Dia 4: Barcelona

[5 de Julho] Quatro da tarde e a Rambla alonga-se a norte como um boulevard. As lojas admitem clientes de passagem de sorriso franco. Entro na Colmado e as latas antigas de atum sublinham o tempo. Ao balcão homens com mais de meio século, contemporâneos da casa, dão respeito ao ambiente. Pergunto por Priorat e alguém me indica uma prateleira ao fundo, passando a balança, junto à montra do fundo. Demoro-me. Leio rótulos, analiso castas, procuro o conforto visual com a expectativa de um sabor a uvas que não me faça pensar no Douro.

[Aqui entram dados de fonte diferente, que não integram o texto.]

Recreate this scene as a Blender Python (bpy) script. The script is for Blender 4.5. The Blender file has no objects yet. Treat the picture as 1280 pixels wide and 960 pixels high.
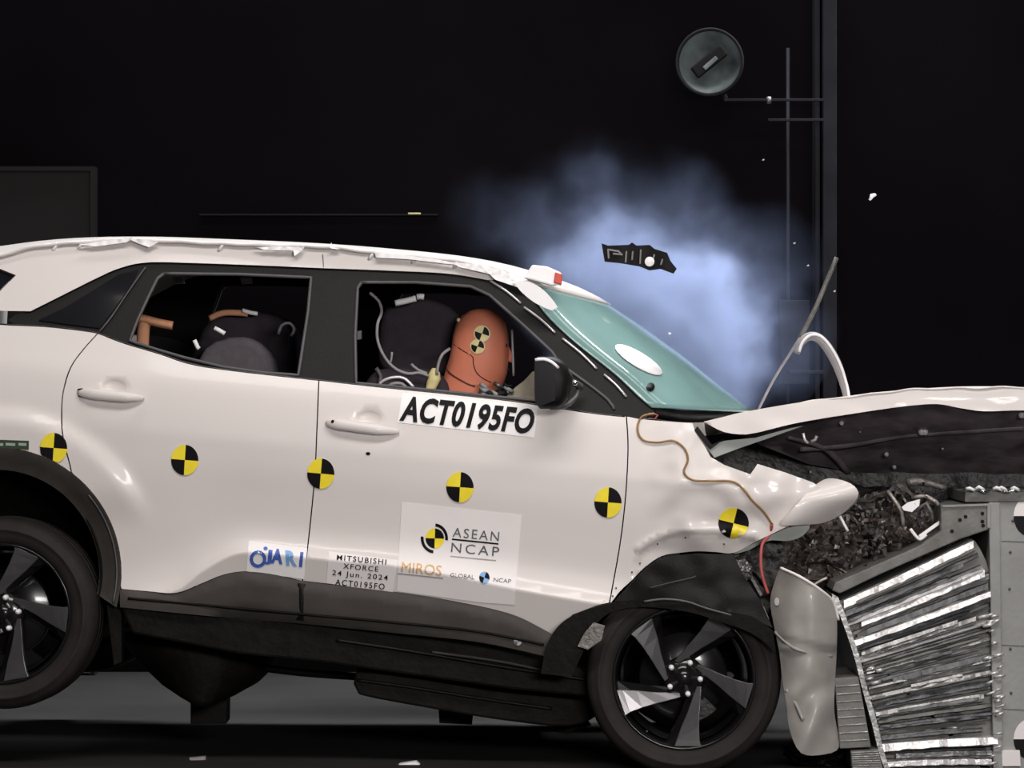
import bpy, bmesh, math, random
from math import sin, cos, pi, sqrt, radians, atan2
from mathutils import Vector, Matrix, noise
from mathutils.geometry import delaunay_2d_cdt
random.seed(11)
S = bpy.context.scene
COL = S.collection

# ------------------------------------------------------------------ camera, light, exposure
FPX, DIST, EYE = 4320.0, 12.0, 1.35
cam = bpy.data.cameras.new('camera'); cam_o = bpy.data.objects.new('camera', cam); COL.objects.link(cam_o)
cam.lens = 121.5; cam.sensor_width = 36.0; cam.clip_end = 200
cam_o.location = (0, -DIST, EYE); cam_o.rotation_euler = (pi / 2, 0, 0)
S.camera = cam_o
S.view_settings.view_transform = 'Standard'; S.view_settings.look = 'None'
S.view_settings.gamma = 1.0; S.view_settings.use_curve_mapping = False
S.view_settings.exposure = 0.0
w = bpy.data.worlds.new('world'); S.world = w; w.use_nodes = True
w.node_tree.nodes['Background'].inputs[0].default_value = (0.5, 0.5, 0.6, 1)
w.node_tree.nodes['Background'].inputs[1].default_value = 0.05

def area(name, loc, target, sx, sy, watts, color, spread=180):
    l = bpy.data.lights.new(name, 'AREA'); l.shape = 'RECTANGLE'; l.size = sx; l.size_y = sy
    l.energy = watts; l.color = color; l.spread = radians(spread)
    o = bpy.data.objects.new(name, l); COL.objects.link(o); o.location = loc
    o.rotation_euler = (Vector(target) - Vector(loc)).to_track_quat('-Z', 'Y').to_euler()
    return o
area('hall_lamp_bank_front', (0.6, -4.6, 5.9), (0.0, 0.2, 0.9), 6.0, 1.2, 118, (1.0, 0.955, 0.92), 110)
area('hall_lamp_bank_rear', (0.3, 3.6, 6.2), (0.2, 1.8, 0.6), 6.5, 0.8, 250, (0.95, 0.98, 1.0), 110)
area('hall_lamp_bank_top', (0.3, -0.2, 6.4), (0.2, 0.4, 0.6), 6.5, 0.5, 42, (1.0, 0.97, 0.95), 110)
area('smoke_fill_lamp', (3.6, 3.0, 5.2), (0.75, 2.5, 1.6), 1.6, 0.5, 46, (0.95, 0.97, 1.0), 45)  # added lamp, narrow beam to brighten the smoke and windshield
area('fill_lamp_low', (2.0, -9.5, 2.4), (0.3, 0.2, 0.8), 3.0, 0.8, 62, (1.0, 0.96, 0.94), 70)  # added weak fill for hood underside, wheel wells and cabin

# ------------------------------------------------------------------ helpers
def at(px, py, Y):
    s = (DIST + Y) / FPX
    return Vector(((px - 640) * s, Y, EYE - (py - 480) * s))

TAN = 0.07; PSI = math.atan(TAN)
def yb(px): return (850 - px) / 360.0 * TAN
NRM = Vector((sin(PSI), cos(PSI), 0)); CEN = Vector((0, yb(640), 0)) + NRM * 0.9
def mir(p): return p - NRM * (2 * (p - CEN).dot(NRM))

def hermite(tab, x):
    n = len(tab)
    if x <= tab[0][0]:
        m = (tab[1][1] - tab[0][1]) / (tab[1][0] - tab[0][0]); return tab[0][1] + m * (x - tab[0][0])
    if x >= tab[-1][0]:
        m = (tab[-1][1] - tab[-2][1]) / (tab[-1][0] - tab[-2][0]); return tab[-1][1] + m * (x - tab[-1][0])
    for i in range(n - 1):
        if x <= tab[i + 1][0]: break
    x0, y0 = tab[i]; x1, y1 = tab[i + 1]; h = x1 - x0
    def sl(k):
        a = max(k - 1, 0); b = min(k + 1, n - 1)
        return (tab[b][1] - tab[a][1]) / (tab[b][0] - tab[a][0])
    m0, m1 = sl(i), sl(i + 1); t = (x - x0) / h
    return (2*t**3 - 3*t*t + 1)*y0 + (t**3 - 2*t*t + t)*h*m0 + (-2*t**3 + 3*t*t)*y1 + (t**3 - t*t)*h*m1

def sm(x): x = max(0.0, min(1.0, x)); return x * x * (3 - 2 * x)
def lerp(a, b, t): return a + (b - a) * t

CREASE = [(120, 764), (220, 738), (255, 712), (300, 691), (370, 695), (420, 700), (490, 706), (560, 718), (650, 737), (735, 752), (800, 762)]
UP = [(290, .215), (310, .210), (335, .198), (400, .125), (476, .045), (484, .036), (500, .022), (530, .008), (560, 0.0)]
DOWN = [(0, 0), (.25, .010), (.55, .034), (.78, .048), (.92, .036), (1.0, .010)]
LIP = [(760, 748), (775, 713), (790, 696), (813, 679), (849, 667), (885, 665), (917, 668), (945, 676)]
RECS = [(143, 484, 17, 11), (461, 523, 18, 11)]
def side(px, py):
    v = py - 0.1 * (px - 400)
    c = hermite(CREASE, px) - 0.1 * (px - 400) if px < 800 else 722
    if v <= 560: d = hermite(UP, v)
    else:
        t = (v - 560) / (c - 560)
        d = hermite(DOWN, t) if t <= 1 else .010 + (v - c) * .0013
    r = sqrt((px + 5) ** 2 + (py - 716) ** 2)
    d -= 0.024 * sm((212 - r) / 26) * sm((665 - py) / 60)
    for cx, cy, rx, ry in RECS:
        q = ((px - cx) / rx) ** 2 + ((py - cy) / ry) ** 2
        if q < 1: d += .016 * (1 - q) ** .8
    if px > 795:
        k = sm((px - 795) / 60)
        d = lerp(d, (v - 560) * .0008 if v > 560 else d, k)
        d += k * (0.030 * noise.noise(Vector((px / 62, py / 50, 3.3))) + .012 * noise.noise(Vector((px / 25, py / 22, 8.1))))
        d += 0.030 * sm((py - hermite(LIP, px)) / 3.4 + .5) - .010 * sm((py - hermite(LIP, px) + 12) / 12) * sm((px - 785) / 15)
    if px > 900: d += ((px - 900) / 170) ** 2 * 0.07
    return yb(px) + d

# materials ---------------------------------------------------------
def mat(name, color, rough=0.5, metal=0.0, coat=0.0, var=0.08, scale=8.0, bump=0.0, bscale=60.0, alpha=1.0, trans=0.0, ior=1.45, spec=0.5):
    m = bpy.data.materials.new(name); m.use_nodes = True; nt = m.node_tree; b = nt.nodes['Principled BSDF']
    b.inputs['Roughness'].default_value = rough; b.inputs['Metallic'].default_value = metal
    b.inputs['Coat Weight'].default_value = coat; b.inputs['Coat Roughness'].default_value = 0.06
    b.inputs['Alpha'].default_value = alpha; b.inputs['Transmission Weight'].default_value = trans
    b.inputs['IOR'].default_value = ior; b.inputs['Specular IOR Level'].default_value = spec
    tc = nt.nodes.new('ShaderNodeTexCoord'); n = nt.nodes.new('ShaderNodeTexNoise')
    n.inputs['Scale'].default_value = scale; n.inputs['Detail'].default_value = 3
    nt.links.new(tc.outputs['Object'], n.inputs['Vector'])
    r = nt.nodes.new('ShaderNodeMapRange'); r.inputs[1].default_value = .3; r.inputs[2].default_value = .7
    r.inputs[3].default_value = 1 - var; r.inputs[4].default_value = 1 + var
    nt.links.new(n.outputs['Fac'], r.inputs[0])
    mx = nt.nodes.new('ShaderNodeMix'); mx.data_type = 'RGBA'; mx.blend_type = 'MULTIPLY'; mx.inputs[0].default_value = 1
    mx.inputs[6].default_value = (*color, 1)
    cb = nt.nodes.new('ShaderNodeCombineColor')
    for i in range(3): nt.links.new(r.outputs[0], cb.inputs[i])
    nt.links.new(cb.outputs[0], mx.inputs[7]); nt.links.new(mx.outputs[2], b.inputs['Base Color'])
    if bump:
        n2 = nt.nodes.new('ShaderNodeTexNoise'); n2.inputs['Scale'].default_value = bscale
        nt.links.new(tc.outputs['Object'], n2.inputs['Vector'])
        bp = nt.nodes.new('ShaderNodeBump'); bp.inputs['Strength'].default_value = bump; bp.inputs['Distance'].default_value = .01
        nt.links.new(n2.outputs['Fac'], bp.inputs['Height']); nt.links.new(bp.outputs[0], b.inputs['Normal'])
    return m
M = dict(
 paint=mat('pearl_white_paint', (.74, .685, .66), .40, 0, .2, .012, 2),
 trim=mat('black_plastic_trim', (.0065, .0056, .0056), .5, 0, 0, .15, 9, .1, 200, spec=.22),
 sill=mat('charcoal_sill_plastic', (.055, .048, .044), .6, 0, 0, .12, 9, .1, 200, spec=.25),
 gloss=mat('gloss_black', (.010, .009, .011), .12, 0, .3, .1, 5),
 under=mat('underbody_black', (.007, .006, .005), .6, 0, 0, .4, 12, .3, 40, spec=.12),
 inner=mat('cabin_dark', (.010, .008, .011), .7, 0, 0, .2, 10),
 seat=mat('dark_seat_fabric', (.040, .032, .040), .8, 0, 0, .15, 30, .2, 300, spec=.2),
 seatg=mat('grey_seat_fabric', (.075, .065, .075), .8, 0, 0, .15, 30, .2, 300),
 beige=mat('beige_fabric', (.62, .30, .17), .8, 0, 0, .1, 30),
 cream=mat('cream_airbag_fabric', (.55, .48, .38), .9, 0, 0, .12, 30, .3, 80),
 seal=mat('grey_rubber_seal', (.085, .08, .085), .45, 0, 0, .1, 20),
 silver=mat('bright_silver_trim', (.78, .72, .74), .25, .5, 0, .05, 20),
 white=mat('white_vinyl', (.93, .90, .90), .45, 0, 0, .02, 8),
 offwhite=mat('ivory_sticker', (.86, .81, .80), .5, 0, 0, .02, 8),
 pureW=mat('bright_white_marker', (.93, .91, .92), .4, 0, 0, .02, 8),
 ink=mat('black_ink', (.008, .007, .008), .5, 0, 0, .02, 8, spec=.12),
 greyink=mat('grey_ink', (.10, .11, .13), .5, 0, 0, .1, 8),
 palegrey=mat('pale_grey_ink', (.36, .35, .36), .5, 0, 0, .1, 8),
 blueink=mat('blue_ink', (.07, .14, .50), .45, 0, 0, .25, 60),
 skyink=mat('light_blue_ink', (.22, .42, .75), .45, 0, 0, .1, 60),
 goldink=mat('gold_ink', (.72, .42, .16), .5, 0, 0, .1, 60),
 yellow=mat('yellow_marker', (.95, .76, .04), .4, 0, 0, .05, 30),
 tyre=mat('tyre_rubber', (.024, .020, .019), .65, 0, 0, .15, 14, .1, 150, spec=.2),
 rim=mat('dark_alloy', (.012, .011, .012), .22, .3, .3, .1, 14),
 spoke=mat('machined_grey_alloy', (.13, .125, .13), .30, .6, 0, .1, 14),
 chrome=mat('chrome', (.85, .85, .85), .12, 1, 0, .03, 14),
 steel=mat('dull_steel', (.20, .19, .185), .45, .8, 0, .25, 30, .2, 60),
 foil=mat('aluminium_foil_sheet', (.34, .335, .33), .42, .5, 0, .35, 22, .4, 45),
 foilb=mat('bright_aluminium_edge', (.72, .70, .70), .38, .45, 0, .08, 30, .3, 60),
 foild=mat('dark_aluminium_sheet', (.12, .12, .125), .5, .35, 0, .4, 22, .5, 45),
 plate=mat('grey_steel_plate', (.17, .165, .155), .6, .2, 0, .2, 14, .2, 60),
 concrete=mat('grey_painted_block', (.30, .30, .29), .7, 0, 0, .12, 5, .2, 50),
 skin=mat('dummy_vinyl_skin', (.66, .21, .125), .5, 0, 0, .07, 9, .08, 80),
 skinline=mat('dark_seam', (.12, .025, .015), .6, 0, 0, .1, 9),
 cable=mat('grey_cable', (.30, .28, .29), .5, 0, 0, .1, 30),
 redw=mat('red_wire', (.50, .10, .09), .5, 0, 0, .1, 30),
 brownw=mat('brown_wire', (.34, .19, .07), .5, 0, 0, .2, 30),
 yellowc=mat('pale_yellow_plastic', (.70, .60, .28), .5, 0, 0, .15, 30),
 green=mat('dark_green_sticker', (.03, .06, .025), .5, 0, 0, .1, 30),
 hoodu=mat('hood_underside_grey', (.11, .09, .10), .5, 0, 0, .5, 9, .4, 20),
 bay=mat('engine_bay_dark', (.013, .010, .010), .5, 0, 0, .5, 30, .5, 40),
 shardw=mat('shard_pale_metal', (.42, .38, .35), .4, .4, 0, .3, 40, .4, 60),
 shardb=mat('shard_brown_dark', (.07, .055, .048), .5, .2, 0, .5, 40, .5, 60),
 shardg=mat('shard_grey', (.15, .14, .13), .5, .3, 0, .4, 40, .5, 60),
 bumper=mat('scuffed_bumper_skin', (.33, .31, .29), .45, 0, .1, .16, 6, .25, 12),
 floor=mat('dark_hall_floor', (.030, .0285, .028), .75, 0, 0, .2, 1.5, .05, 40, spec=.08),
 wall=mat('black_hall_wall', (.006, .005, .006), .95, 0, 0, .25, .7, 0, 1, spec=0.0),
 partition=mat('dark_grey_panel', (.022, .020, .020), .9, 0, 0, .06, 2, spec=.1),
 mast=mat('dim_painted_steel', (.020, .020, .025), .7, 0, 0, .2, 6, spec=.1),
 lens=mat('glass_lens', (.12, .14, .145), .4, 0, 0, .95, 4.3, spec=.25),  # strong patchy tone paints reflections into the floodlight dish
 hinge=mat('primer_grey_green', (.36, .38, .36), .5, 0, 0, .08, 9),
 redp=mat('red_plastic', (.60, .05, .02), .4, 0, 0, .05, 9),
)
def glass_mat():
    m = mat('tinted_windshield_glass', (.20, .335, .32), .16, 0, .4, .22, 2.2, alpha=.86)
    return m
M['glass'] = glass_mat()
M['dglass'] = mat('dark_tinted_glass', (.012, .012, .015), .06, 0, .6, .1, 4)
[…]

O empregado dá-me espaço, ruminando silenciosamente pelo canto do olho. Tomo uma decisão e um leve sorriso acolhe-me no seio catalão. Mais abaixo, uma loja de chocolates obriga-me a entrar por uma caixa de cerâmica desenhada por Gaudi directamente da cripta. O castelhano sai fluente, dentro do erro comum. Por baixo dos seus perto de sessenta anos, a senhora baixa os óculos de corrente, antes amparados no nariz, e reconhece o interesse pelos produtos. Refiro que sou de Lisboa quando me pergunta se é a minha primeira vez na cidade. Elogio a lindíssima loja com o olhar perdido nas avelãs cobertas, ao fundo. Indica-me que Mauri, assim se chama o estabelecimento, é a irmã mais nova de Mauri, do outro lado da rua. "Esta é nova, tem cinquenta anos. Aquela tem mais de cem." A novidade só vende veludo gustativo, a outra é uma das pastelarias mais finas da Catalunha. Oferece-me um chocolate a provar antes que me decida, com a delicadeza de uma princesa velha. No final, oferece-me uma pequena caixa com talvez dez dos tradicionais Mauri, "para o caminho". Saio e atravesso a rua, como que para cumprir uma promessa. No balcão, pequenas bolachas cobertas por amendoas fazem primeiro plano a três senhoras maiores, de idade. Perguntam-me "qual o pastis" e recrudescem ao som do castelhano que tento articular. A escolha é colocada numa forma de cartão, sem tecto, por forma a formar uma pirâmide, encimada por uma fina folha de papel vegetal, para não ferir a face visível da arte e deixar a maçã com a imagem que merece. Não me agradecem a visita. Era minha obrigação estar ali. Elas sabem-no.